Dataset content:

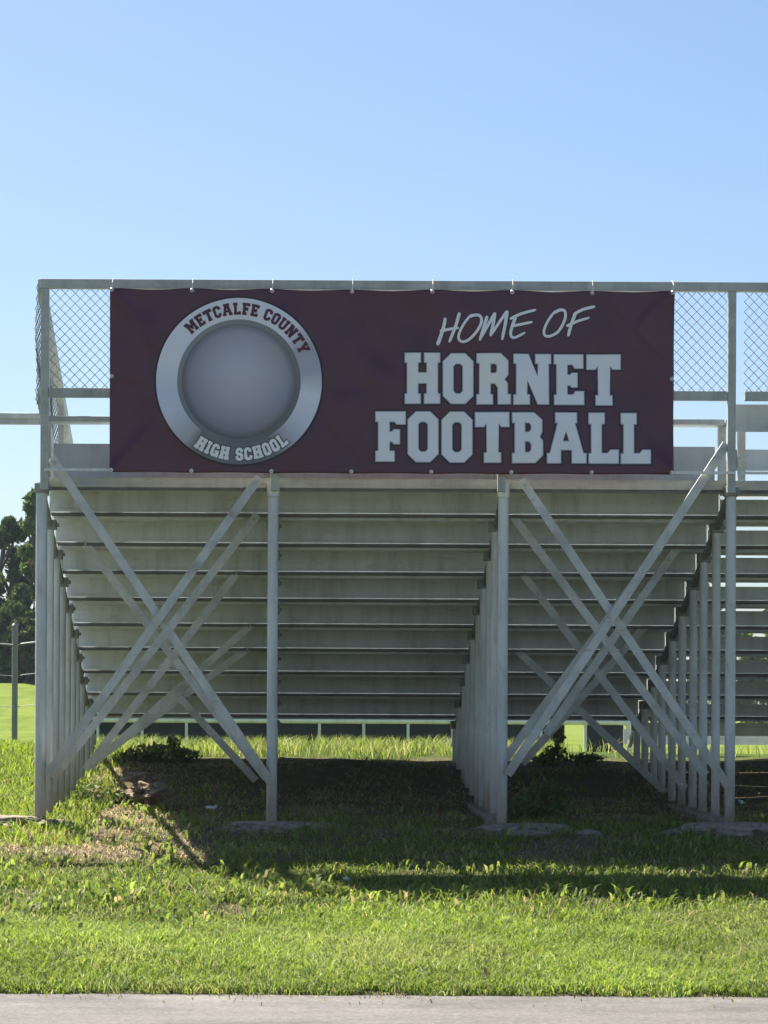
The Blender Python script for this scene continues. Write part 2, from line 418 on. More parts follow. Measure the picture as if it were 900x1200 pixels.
def stand(loc, label, x0, x1, frames, gaps, group):
    root = empty('bleacher', loc, label, 'bleachers', group)
    for k in range(NROW if not gaps else NROW + 1):
        ya, yb = k * T, (k + 1) * T
        z = zr(k)
        if k < NROW:
            # tread: two planks with a narrow slot
            m = MB()
            pl = (yb - ya - 0.012) / 2
            for q in range(2):
                y0 = ya + 0.004 + q * (pl + 0.006)
                m.box(x0, x1, y0, y0 + pl, z - 0.032, z)
                for w in (0.06, pl - 0.026): m.box(x0 + .001, x1 - .001, y0 + w, y0 + w + 0.006, z - 0.058, z - 0.033)
            m.build('tread', M['deck'], root)
            l = MB().box(x0, x1, ya - 0.004, ya + 0.003, z - 0.038, z - 0.010)  # dark strip added to draw the shade line between rows
            l.box(x0, x1, ya + 0.0035, ya + 0.03, z - 0.0385, z - 0.0345)
            l.build('shade_strip', M['edge_shade'], root)
        if k < NROW - 1 or gaps:
            m = MB()
            yr = yb - 0.022
            ztop = z - 0.0325
            if k == NROW: m.box(x0, x1, yr, yr + 0.012, z - 0.10, z + 0.06)
            elif gaps:
                # a plank short of the tread above: daylight shows through the slot
                m.box(x0, x1, yr, yr + 0.012, zr(k + 1) - 0.004, z - 0.085 + 0.008 * math.sin(k * 3.7))
            else:
                m.box(x0, x1, yr, yr + 0.010, zr(k + 1) - 0.004, ztop)
                m.box(x0 + .002, x1 - .002, yr - 0.014, yr - 0.0005, zr(k + 1) + 0.0, zr(k + 1) + 0.012)
            m.build('riser', M['deck'], root)
        # seat plank on brackets, above each tread
        if k < NROW:
            sz = z + (0.43 if k else 0.50)
            m = MB().box(x0, x1, ya + 0.30, ya + 0.54, sz, sz + 0.045)
            m.build('seat', M['panel'], root, bevel=0.006)
            for fx in frames:
                MB().box(fx - 0.03, fx + 0.03, ya + 0.38, ya + 0.44, z + 0.001, sz - 0.001).build('seat_bracket', M['rail'], root)
    # beam under the back edge
    m = MB().box(x0 - 0.005, x1, -0.012, 0.038 - 0.045, Z0 - 0.058, Z0 + 0.01)
    m.box(x0 - 0.005, x1, -0.014, 0.02, Z0 + 0.0105, Z0 + 0.018)
    m.build('back_beam', M['rail'], root)
    m = MB().box(x0 + .002, x1 - .002, -0.006, 0.0, Z0 - 0.085, Z0 - 0.063)  # same shade line, put in as a dark strip below the beam
    m.build('shade_strip', M['edge_shade'], root)
    return root

FR = list(FX)
lead = {}
S1 = stand((FR[0], 0, 0), 'grey steel bleacher section with closed risers, seen from behind, the maroon banner hung on it', FR[0] + 0.02, FR[3] + 0.006, FR, False, 'bleacher sections')
FR2 = [FR[3] + 0.16, FR[3] + 1.84, FR[3] + 3.68]
S2 = stand((FR[3] + 1.84, 0, 0), 'bleacher section with daylight gaps between its boards, past the banner beyond the corner post', FR[3] + 0.015, FR[3] + 3.75, FR2, True, 'bleacher sections')

# posts: one under every row of every frame
for fi, fx in enumerate(FR):
    for k in range(NROW):
        yk = k * T + (-0.058 if k == 0 else 0.06)
        x = fx + random.uniform(-0.006, 0.006) * (k > 0)
        zt = zr(k) - 0.02 if k == 0 else zr(k) - 0.064
        zb = ground_z(x, yk) - 0.12
        if k == 0 and fi in (0, 3): zt = Z0 - 0.03
        post(S1, x, yk, zt, zb, sleeve=(k == 0 and fi in (1, 2)), r=0.046 if (k == 0 and fi == 0) else (0.0425 if k == 0 else 0.036))
    # raker beam carrying the treads of this frame
    m = MB(); yb = NROW * T
    m.prism((fx, 0.02, Z0 - 0.10), (fx, yb, zr(NROW) - 0.10), (1, 0, 0), [(-0.02, -0.03), (0.02, -0.03), (0.02, 0.03), (-0.02, 0.03)])
    m.build('raker_beam', M['clamp'], S1)
for fx in FR2[1:]:
    for k in range(NROW):
        yk = k * T + (-0.05 if k == 0 else 0.06)
        post(S2, fx, yk, zr(k) - 0.064, ground_z(fx, yk) - 0.12)

# cross braces, measured post by post: (upper end, lower end, row plane, offset)
BR = [((60, 536), (318, 918), 0, 0.0), ((304, 559), (56, 907), 0, -0.055),
      ((302, 603), (62, 912), 1, -0.01), ((96, 632), (312, 912), 2, 0.0),
      ((281, 667), (100, 902), 3, 0.0), ((298, 729), (106, 898), 5, 0.0), ((295, 757), (120, 885), 6, 0.0), ((205, 812), (300, 915), 6, -0.05),
      ((611, 562), (855, 924), 0, 0.0), ((852, 520), (595, 908), 0, -0.055),
      ((600, 603), (827, 908), 1, 0.0), ((774, 641), (592, 890), 2, -0.01), ((795, 640), (640, 860), 2, 0.03),
      ((611, 670), (803, 924), 3, 0.0), ((757, 733), (612, 895), 5, 0.0), ((606, 762), (781, 930), 6, 0.0)]
for a, b, k, off in BR:
    y = k * T - 0.062 - (0.055 if k == 0 else -0.06) + off
    brace(S1, P(*a, y), P(*b, y))

# toe panels seen above the back edge
def box_part(root, name, m, *b, bevel=0.0): return MB().box(*b).build(name, M[m], root, bevel=bevel)
box_part(S1, 'toe_panel', 'panel', FR[0] + 0.05, FR[3] - 0.05, 0.445, 0.46, Z0 + 0.003, P(100, 520, .45).z)
box_part(S2, 'toe_panel', 'panel', FR[3] + 0.06, FR[3] + 3.7, 0.435, 0.45, P(880, 552, .45).z, P(880, 527, .45).z)
box_part(S2, 'back_panel', 'panel', FR[3] + 0.03, FR[3] + 3.7, 0.06, 0.075, P(880, 506, .06).z, P(880, 474, .06).z)

# ------------------------------------------------------------------ back guard rail with chain link
GY = -0.165
GX = [FR[0] + 0.03, P(322, 500, GY).x, P(588, 500, GY).x, P(857, 500, GY).x, P(857, 500, GY).x + 1.84, P(857, 500, GY).x + 3.6]
ZT1, ZT0 = P(300, 328.5, GY).z, P(300, 339.5, GY).z
ZM1, ZM0 = P(300, 456, GY).z, P(300, 467, GY).z
ZB = P(300, 552.0, GY).z
def chain_link(name, parent, x0, x1, z0, z1, frame):
    """interlocked zigzag wires; frame(u, v, w) places along, up and out"""
    p = 0.079; m = MB(); j = 0
    u = 0.0; n = int((z1 - z0) / (p / 2))
    count = int((x1 - x0) / (p / 2))
    for j in range(count):
        cx = x0 + (j + 0.5) * (x1 - x0) / count
        pts = []
        for i in range(n + 1):
            s = 1 if (i + j) % 2 else -1
            pts.append(frame(cx + s * p / 4, z0 + i * (z1 - z0) / n, 0.0022 * s))
        m.tube(pts, 0.0034, 4, False)
    return m.build(name, M['wire'], parent)
def guard(root, xs_, first, last):
    g = bpy.data.objects.new('guard_rail', None); COL.objects.link(g); g.parent = root; g.location = (0, 0, 0)
    g.matrix_parent_inverse = Matrix.Translation(-root.location)
    def sub(mb, name, m, **k):
        o = mb.build(name, m, None, **k); o.parent = g; return o
    xa, xb = xs_[0], xs_[-1]
    sub(MB().box(xa - 0.04, xb + 0.035, GY - 0.032, GY + 0.032, ZT0, ZT1), 'top_rail', M['rail'], bevel=0.005)
    for a, b in zip(xs_[:-1], xs_[1:]):
        sub(MB().box(a + 0.034, b - 0.034, GY - 0.026, GY + 0.026, ZM0, ZM1), 'mid_rail', M['rail'], bevel=0.005)
        o = chain_link('chain_link_mesh', None, a + 0.034, b - 0.034, ZM1 - 0.01, ZT0 + 0.01, lambda u, v, w: (u, GY + 0.034 + w, v)); o.parent = g
    for i, x in enumerate(xs_):
        if i == len(xs_) - 1 and not last: continue
        if i == 0 and not first: continue
        z0 = Z0 - 0.095
        sub(MB().box(x - 0.032, x + 0.032, GY - 0.028, GY + 0.028, z0, ZT0 - 0.001), 'guard_post', M['rail'], bevel=0.005)
        sub(MB().box(x - 0.02, x + 0.02, GY + 0.0285, -0.015, Z0 - 0.04, Z0 - 0.005), 'mounting_bracket', M['clamp'])
    sub(MB().box(xa, xb + 0.03, GY - 0.046, GY - 0.029, ZB - 0.010, ZB + 0.012), 'bottom_rail', M['sleeve'])
    return g
guard(S1, GX[:4], True, True)
guard(S2, [GX[3] + 0.07] + GX[4:], False, True)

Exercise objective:
Take each line of the material that contains the word "this" and list it.

Completed task:
The Blender Python script for this scene continues. Write part 2, from line 418 on. More parts follow. Measure the picture as if it were 900x1200 pixels.
    # raker beam carrying the treads of this frame